THE HAGUE, Netherlands (AP) - U.N. prosecutors on Wednesday demanded a life sentence for Gen. Ratko Mladic, telling judges that they should convict and imprison the former Bosnian Serb military chief for orchestrating atrocities throughout Bosnia’s 1992-95 war.
Prosecutor Alan Tieger told judges at the International Criminal Tribunal for the Former Yugoslavia that it would be “an insult to the victims, living and dead, and an affront to justice to impose any sentence other than the most severe available under law: A life sentence.”
Tieger was speaking at the end of prosecutors’ closing statements at the conclusion of Mladic’s trial on charges including genocide, murder and terror.
Mladic’s defense attorneys will deliver their closing statements before the three-judge panel retires to consider verdicts, which are expected late next year.
Mladic faces 11 counts of war crimes, crimes against humanity and genocide linked to his command of troops accused of atrocities including indiscriminately shelling and sniping in the Bosnian capital, Sarajevo, and murdering thousands of Muslim men and boys in Srebrenica in July 1995, Europe’s worst massacre since World War II.
The 74-year-old Mladic insists he is innocent and often appeared unmoved by the prosecution’s final statement. He spent part of the morning in court Wednesday leafing through two newspapers, sometimes looking up at a computer screen when prosecutors displayed images of Bosnian Serb army orders. As Tieger delivered his sentence demand, Mladic stared at him across the courtroom.
On the final day of prosecutors’ closing statement, lawyer Adam Weber told judges that Mladic played a key role in the deadly siege of Sarajevo during the war, saying it was the general’s “personal approval that was necessary” for Serb forces to shell the city using specially modified munitions.

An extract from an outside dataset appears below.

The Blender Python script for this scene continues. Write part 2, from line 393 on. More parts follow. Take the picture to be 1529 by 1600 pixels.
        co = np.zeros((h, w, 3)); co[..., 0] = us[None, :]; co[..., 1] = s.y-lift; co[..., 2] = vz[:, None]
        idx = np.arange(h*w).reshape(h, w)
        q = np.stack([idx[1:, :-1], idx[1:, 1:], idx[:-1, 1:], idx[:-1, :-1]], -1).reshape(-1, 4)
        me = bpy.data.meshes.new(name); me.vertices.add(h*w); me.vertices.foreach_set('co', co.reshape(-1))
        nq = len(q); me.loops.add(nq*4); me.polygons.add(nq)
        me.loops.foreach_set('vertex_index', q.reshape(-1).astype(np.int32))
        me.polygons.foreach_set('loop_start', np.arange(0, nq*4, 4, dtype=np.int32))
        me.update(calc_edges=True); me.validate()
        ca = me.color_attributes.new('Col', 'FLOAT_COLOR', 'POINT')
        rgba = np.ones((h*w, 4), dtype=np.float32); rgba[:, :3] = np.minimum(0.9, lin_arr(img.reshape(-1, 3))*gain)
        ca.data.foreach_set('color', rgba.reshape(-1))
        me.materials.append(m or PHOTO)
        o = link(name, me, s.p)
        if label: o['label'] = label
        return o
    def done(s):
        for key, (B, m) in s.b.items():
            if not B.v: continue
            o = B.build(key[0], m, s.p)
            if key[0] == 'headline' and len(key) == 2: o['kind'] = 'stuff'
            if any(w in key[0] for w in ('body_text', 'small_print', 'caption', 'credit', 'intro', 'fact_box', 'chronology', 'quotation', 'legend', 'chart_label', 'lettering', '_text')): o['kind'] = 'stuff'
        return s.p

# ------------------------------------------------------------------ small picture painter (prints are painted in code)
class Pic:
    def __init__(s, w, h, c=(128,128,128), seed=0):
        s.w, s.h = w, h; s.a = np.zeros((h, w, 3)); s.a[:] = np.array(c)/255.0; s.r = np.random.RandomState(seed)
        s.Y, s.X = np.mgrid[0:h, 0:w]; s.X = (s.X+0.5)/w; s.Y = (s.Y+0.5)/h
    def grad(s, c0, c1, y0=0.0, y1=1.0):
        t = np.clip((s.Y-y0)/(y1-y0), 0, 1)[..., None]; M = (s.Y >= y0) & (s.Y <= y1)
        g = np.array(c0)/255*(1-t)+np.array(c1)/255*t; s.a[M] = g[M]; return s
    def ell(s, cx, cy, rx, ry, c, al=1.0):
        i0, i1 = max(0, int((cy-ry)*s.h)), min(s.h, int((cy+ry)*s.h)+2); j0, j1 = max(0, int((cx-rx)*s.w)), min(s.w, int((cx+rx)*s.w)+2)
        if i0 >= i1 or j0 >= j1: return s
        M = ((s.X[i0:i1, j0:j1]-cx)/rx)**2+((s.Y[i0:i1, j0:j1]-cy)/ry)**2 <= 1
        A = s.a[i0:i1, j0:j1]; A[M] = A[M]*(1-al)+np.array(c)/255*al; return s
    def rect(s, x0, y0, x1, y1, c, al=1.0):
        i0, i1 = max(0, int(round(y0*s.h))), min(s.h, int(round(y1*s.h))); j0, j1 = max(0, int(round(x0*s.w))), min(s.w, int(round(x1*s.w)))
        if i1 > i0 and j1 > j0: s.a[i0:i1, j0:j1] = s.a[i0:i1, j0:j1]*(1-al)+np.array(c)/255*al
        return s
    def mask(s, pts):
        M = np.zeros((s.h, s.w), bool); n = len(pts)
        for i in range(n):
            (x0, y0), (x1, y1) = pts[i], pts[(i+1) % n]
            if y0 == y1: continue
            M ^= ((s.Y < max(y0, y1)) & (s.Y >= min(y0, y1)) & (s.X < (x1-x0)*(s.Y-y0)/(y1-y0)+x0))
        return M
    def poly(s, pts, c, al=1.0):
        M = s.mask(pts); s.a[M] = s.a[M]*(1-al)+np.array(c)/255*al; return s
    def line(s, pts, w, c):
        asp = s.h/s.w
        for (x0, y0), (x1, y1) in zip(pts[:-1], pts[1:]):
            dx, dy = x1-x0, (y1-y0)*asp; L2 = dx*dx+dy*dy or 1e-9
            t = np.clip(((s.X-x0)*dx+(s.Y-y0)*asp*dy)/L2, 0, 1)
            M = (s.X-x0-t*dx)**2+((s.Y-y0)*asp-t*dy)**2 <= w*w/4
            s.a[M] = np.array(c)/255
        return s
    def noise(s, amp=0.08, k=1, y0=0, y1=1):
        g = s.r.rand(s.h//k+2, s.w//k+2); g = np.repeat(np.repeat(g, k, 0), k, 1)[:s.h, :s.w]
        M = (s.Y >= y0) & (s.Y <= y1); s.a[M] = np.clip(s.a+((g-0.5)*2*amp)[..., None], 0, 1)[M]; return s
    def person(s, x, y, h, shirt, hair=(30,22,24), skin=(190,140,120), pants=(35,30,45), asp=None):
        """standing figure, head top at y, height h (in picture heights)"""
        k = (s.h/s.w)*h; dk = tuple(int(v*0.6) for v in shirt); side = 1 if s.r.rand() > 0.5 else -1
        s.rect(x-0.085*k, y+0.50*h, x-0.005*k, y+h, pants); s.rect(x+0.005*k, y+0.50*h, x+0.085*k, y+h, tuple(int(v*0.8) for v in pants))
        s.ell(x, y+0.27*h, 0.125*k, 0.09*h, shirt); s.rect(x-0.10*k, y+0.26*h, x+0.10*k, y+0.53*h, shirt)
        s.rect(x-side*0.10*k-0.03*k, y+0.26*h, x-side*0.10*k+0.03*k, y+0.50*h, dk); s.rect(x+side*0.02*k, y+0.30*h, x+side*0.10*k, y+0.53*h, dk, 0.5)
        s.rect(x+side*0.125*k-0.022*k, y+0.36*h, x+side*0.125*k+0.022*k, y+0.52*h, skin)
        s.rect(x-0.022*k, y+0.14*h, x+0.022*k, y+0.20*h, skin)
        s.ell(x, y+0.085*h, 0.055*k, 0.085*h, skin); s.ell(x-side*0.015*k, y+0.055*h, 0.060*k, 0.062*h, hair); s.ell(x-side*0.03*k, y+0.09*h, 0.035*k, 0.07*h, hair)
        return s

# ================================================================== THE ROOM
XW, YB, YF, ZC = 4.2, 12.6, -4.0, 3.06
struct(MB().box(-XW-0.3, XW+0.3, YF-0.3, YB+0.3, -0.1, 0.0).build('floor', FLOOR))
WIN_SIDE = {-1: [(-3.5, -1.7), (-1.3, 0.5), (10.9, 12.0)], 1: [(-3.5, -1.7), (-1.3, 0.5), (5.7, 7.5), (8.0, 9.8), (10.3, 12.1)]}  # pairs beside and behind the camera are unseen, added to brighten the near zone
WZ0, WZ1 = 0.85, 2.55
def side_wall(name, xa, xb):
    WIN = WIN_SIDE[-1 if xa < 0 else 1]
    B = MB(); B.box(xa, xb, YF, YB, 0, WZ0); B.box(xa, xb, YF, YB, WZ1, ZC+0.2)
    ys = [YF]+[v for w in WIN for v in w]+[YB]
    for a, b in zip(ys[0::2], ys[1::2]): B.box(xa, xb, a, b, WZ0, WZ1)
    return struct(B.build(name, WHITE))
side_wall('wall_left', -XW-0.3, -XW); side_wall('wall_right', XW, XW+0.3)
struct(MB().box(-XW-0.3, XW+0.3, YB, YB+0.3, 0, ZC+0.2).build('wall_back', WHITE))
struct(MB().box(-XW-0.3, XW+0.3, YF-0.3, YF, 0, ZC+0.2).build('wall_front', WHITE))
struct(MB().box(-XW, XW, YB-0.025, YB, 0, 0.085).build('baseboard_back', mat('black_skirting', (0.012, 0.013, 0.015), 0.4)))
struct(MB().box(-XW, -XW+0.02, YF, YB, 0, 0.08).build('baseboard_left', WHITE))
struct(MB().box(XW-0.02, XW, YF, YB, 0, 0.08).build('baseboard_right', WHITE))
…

Another prosecutor, Peter McCloskey, went on to outline Mladic’s role in the Srebrenica slayings, saying that “we see Mladic commanding his forces in an organized and systematic capture, detention, transportation, execution and burial of over 7,000 able-bodied men and boys of Srebrenica.”
Mladic’s trial, which started more than four years ago, is the last case still underway at the tribunal, which convicted and sentenced 83 suspects. Among them was Radovan Karadzic, the former Bosnian Serb leader who was sentenced to 40 years in March for genocide and other crimes.
Tieger reminded judges that four of Mladic’s subordinate officers have been convicted by the tribunal and sentenced to life for their role in the Srebrenica genocide.
Mladic insists he did nothing wrong during the war that left 100,000 dead, claiming that his military campaigns were intended to protect the Serb people as Bosnia disintegrated following the breakup of Yugoslavia and that he did not have a hand in some of the worst atrocities.
But in an emotional finale to his closing statement, Tieger said there was no doubt Mladic was guilty and focused in on the victims.
“No-one can fathom the extent of the individual tragedies of the victims in this case,” he said, referring to slain children, beaten prisoners and women who were raped.
“The litany of tragedies goes on and on,” Tieger said. “No-one can fathom the extent of the suffering for which Ratko Mladic is responsible.”